現在の状況はどうか
ではこのような観点からみて現在の状況をどうであろうか。普天間基地の辺野古移設問題が日本全体の問題になっているのであろうか。あるいは基地の過重負担の問題が日本全体の問題になっているのであろうか。
前回の論考で述べたように、現在は沖縄県が「基地負担の軽減などを本土側に訴えても、その反応はこれまでにないほど弱まって」おり、これが日本全体の問題であるとは捉えられていない。しかも、「与野党含めて国会の大多数は辺野古移設推進の立場」にあり、辺野古移設に反対する沖縄県とは別の方向を向いているのである。
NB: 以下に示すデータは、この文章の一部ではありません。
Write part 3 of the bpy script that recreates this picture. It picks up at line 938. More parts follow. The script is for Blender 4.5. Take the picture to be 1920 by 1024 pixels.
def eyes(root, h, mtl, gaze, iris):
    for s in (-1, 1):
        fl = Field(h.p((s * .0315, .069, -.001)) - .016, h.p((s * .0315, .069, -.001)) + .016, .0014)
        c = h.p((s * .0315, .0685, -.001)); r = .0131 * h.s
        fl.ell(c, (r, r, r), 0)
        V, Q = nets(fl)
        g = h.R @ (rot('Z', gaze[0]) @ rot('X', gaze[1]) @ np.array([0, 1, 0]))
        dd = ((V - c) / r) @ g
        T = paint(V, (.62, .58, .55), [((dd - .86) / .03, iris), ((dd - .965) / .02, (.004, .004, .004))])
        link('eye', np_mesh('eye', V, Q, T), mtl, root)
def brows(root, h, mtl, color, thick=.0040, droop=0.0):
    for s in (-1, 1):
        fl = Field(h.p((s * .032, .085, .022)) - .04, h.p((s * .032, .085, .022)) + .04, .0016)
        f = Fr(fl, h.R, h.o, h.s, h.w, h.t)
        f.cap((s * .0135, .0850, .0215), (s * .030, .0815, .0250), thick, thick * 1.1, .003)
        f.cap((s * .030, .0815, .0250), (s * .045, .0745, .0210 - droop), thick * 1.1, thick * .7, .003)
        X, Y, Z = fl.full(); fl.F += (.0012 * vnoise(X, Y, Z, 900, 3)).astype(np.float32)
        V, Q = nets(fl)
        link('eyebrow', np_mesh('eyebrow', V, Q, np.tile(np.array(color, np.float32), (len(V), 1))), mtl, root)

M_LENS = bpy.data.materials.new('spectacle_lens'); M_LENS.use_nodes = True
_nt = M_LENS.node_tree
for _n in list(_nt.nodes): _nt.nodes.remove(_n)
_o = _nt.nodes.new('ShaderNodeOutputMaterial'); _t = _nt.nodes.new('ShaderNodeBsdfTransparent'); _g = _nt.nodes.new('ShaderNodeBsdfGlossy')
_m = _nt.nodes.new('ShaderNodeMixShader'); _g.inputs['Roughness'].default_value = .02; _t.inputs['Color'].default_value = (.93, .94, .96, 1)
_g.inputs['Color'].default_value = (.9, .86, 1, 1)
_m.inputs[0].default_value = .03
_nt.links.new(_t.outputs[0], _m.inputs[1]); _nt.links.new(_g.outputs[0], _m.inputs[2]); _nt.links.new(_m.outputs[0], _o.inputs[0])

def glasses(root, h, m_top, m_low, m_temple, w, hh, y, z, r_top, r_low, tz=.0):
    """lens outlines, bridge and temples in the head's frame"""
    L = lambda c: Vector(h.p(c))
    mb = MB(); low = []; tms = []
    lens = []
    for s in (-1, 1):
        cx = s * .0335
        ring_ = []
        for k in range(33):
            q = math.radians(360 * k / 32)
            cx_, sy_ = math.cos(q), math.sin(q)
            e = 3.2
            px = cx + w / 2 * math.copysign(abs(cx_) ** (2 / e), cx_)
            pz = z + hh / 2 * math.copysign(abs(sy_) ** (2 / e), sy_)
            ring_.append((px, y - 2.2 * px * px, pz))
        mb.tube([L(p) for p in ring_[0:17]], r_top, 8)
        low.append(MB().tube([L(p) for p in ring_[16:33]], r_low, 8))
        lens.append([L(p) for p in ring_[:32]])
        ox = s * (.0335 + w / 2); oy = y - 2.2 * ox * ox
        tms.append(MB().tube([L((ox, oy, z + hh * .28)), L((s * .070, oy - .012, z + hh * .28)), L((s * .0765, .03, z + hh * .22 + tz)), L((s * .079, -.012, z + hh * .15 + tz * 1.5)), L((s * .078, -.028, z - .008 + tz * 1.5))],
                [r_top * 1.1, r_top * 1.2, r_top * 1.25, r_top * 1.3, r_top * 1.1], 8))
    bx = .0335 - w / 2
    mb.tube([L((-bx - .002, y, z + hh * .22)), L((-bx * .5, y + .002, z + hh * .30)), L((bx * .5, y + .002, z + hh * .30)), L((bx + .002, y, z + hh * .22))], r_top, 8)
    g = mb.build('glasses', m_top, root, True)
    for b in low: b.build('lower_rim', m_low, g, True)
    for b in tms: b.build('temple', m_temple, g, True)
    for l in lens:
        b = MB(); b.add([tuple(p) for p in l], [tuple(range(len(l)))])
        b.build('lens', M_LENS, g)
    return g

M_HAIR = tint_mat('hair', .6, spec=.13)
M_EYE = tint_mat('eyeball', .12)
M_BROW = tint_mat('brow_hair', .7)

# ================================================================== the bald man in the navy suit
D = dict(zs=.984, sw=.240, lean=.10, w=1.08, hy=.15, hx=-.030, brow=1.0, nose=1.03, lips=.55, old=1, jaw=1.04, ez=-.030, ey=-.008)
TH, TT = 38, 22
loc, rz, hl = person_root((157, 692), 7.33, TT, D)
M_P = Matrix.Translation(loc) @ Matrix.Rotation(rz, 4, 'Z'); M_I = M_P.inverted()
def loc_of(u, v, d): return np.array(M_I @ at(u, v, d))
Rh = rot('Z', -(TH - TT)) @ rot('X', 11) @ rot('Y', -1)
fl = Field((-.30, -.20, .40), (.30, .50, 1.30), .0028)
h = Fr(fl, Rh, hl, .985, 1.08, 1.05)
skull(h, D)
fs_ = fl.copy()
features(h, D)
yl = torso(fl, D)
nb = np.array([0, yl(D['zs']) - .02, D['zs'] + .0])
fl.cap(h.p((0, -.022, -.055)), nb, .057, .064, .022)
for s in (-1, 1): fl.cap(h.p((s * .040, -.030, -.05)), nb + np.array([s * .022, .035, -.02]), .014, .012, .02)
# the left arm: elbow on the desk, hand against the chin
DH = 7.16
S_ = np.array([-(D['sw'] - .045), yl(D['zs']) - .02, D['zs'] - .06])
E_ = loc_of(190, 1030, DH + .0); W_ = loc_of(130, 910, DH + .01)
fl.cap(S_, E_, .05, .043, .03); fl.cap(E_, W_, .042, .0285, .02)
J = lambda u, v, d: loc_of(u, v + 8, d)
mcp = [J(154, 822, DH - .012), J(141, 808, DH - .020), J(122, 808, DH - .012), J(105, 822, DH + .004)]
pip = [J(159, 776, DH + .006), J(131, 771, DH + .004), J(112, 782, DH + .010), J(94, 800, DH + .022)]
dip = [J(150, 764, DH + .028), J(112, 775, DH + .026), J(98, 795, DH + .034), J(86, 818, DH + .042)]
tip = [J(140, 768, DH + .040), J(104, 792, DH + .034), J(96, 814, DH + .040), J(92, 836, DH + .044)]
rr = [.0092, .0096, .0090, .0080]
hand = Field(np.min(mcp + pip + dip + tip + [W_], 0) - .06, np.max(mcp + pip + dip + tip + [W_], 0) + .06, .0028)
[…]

したがって、沖縄の要求に理解を示して日本政府が対米交渉に乗り出すという状況にはなく、逆に沖縄の民意を無視して辺野古移設を推し進めているのが、現在の状況なのである。言い換えれば、これまでのように沖縄側が問題を訴えれば本土側に響き、それが日本全体の問題として認識され、しかも政府が対米交渉に乗り出すという状況とは全く異なる局面に入っているということである。つまり、「沖縄の反対が日米同盟を揺るがす」といった事態はもはや過去のものとなってきており、いまでは「沖縄で反対があっても日米同盟は揺るがない」というような事態になりつつあるといえよう。
よって、この新しい状況を知的にも実践的にもどう克服するのかが、いま沖縄側も本土側もともに問われているのではないだろうか。